The Organic, Natural Nature of Spirituality
One of my favorite metaphors is the metaphor of the crucible. Another way I can help you differentiate awakening from an opening–even a profound spiritual opening–is that the fire takes off in awakening. Everything, EVERYTHING, is being burnt to the ground. In a spiritual opening, a fire may light up some realizations, and if you take action, then it can look a little bit like awakening. And ultimately, who cares what the difference is if you are embracing love? But with that said, it is really important for most of you to build up the crucible and the fire in that crucible. That’s why I talk so much about the discipline of meditation, journaling, nature walks, or whatever is part of your practice. That’s why a spiritual teacher, healer, leader, or community can be helpful. It’s all part of building a crucible that can get the inner fire burning bright enough so that you start to naturally see what needs your attention in your own space. Then you start to burn up the restrictions, fears, and limitations that bind you. It is enormously liberating, and it is possible for everyone because spirituality isn’t beyond anyone. It’s not some idealized state of awareness. It’s simply being you, and no matter how extraordinary you felt with a particular glimpse of awakening, that feeling came from within you. It’s not that you can’t achieve it again–it’s that you are already that, although the feelings associated with the awakened state are always shifting.

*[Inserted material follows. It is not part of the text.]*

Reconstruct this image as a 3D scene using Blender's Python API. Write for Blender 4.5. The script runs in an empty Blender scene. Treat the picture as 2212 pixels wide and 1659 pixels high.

Awakening embraces everything.
With that said, as the fire grows brighter, things naturally start to unfold. It will take you into the unknown and into vulnerable places again and again. Anywhere you are living too small, you will go to the wall and through it. That is the gift of a spiritual opening–to see where life is too small and to embrace your spiritual growth. With intention, compassion, and self-love, you can transform your life into a beautiful conscious experience regardless of if you ever have an “awakening” or not.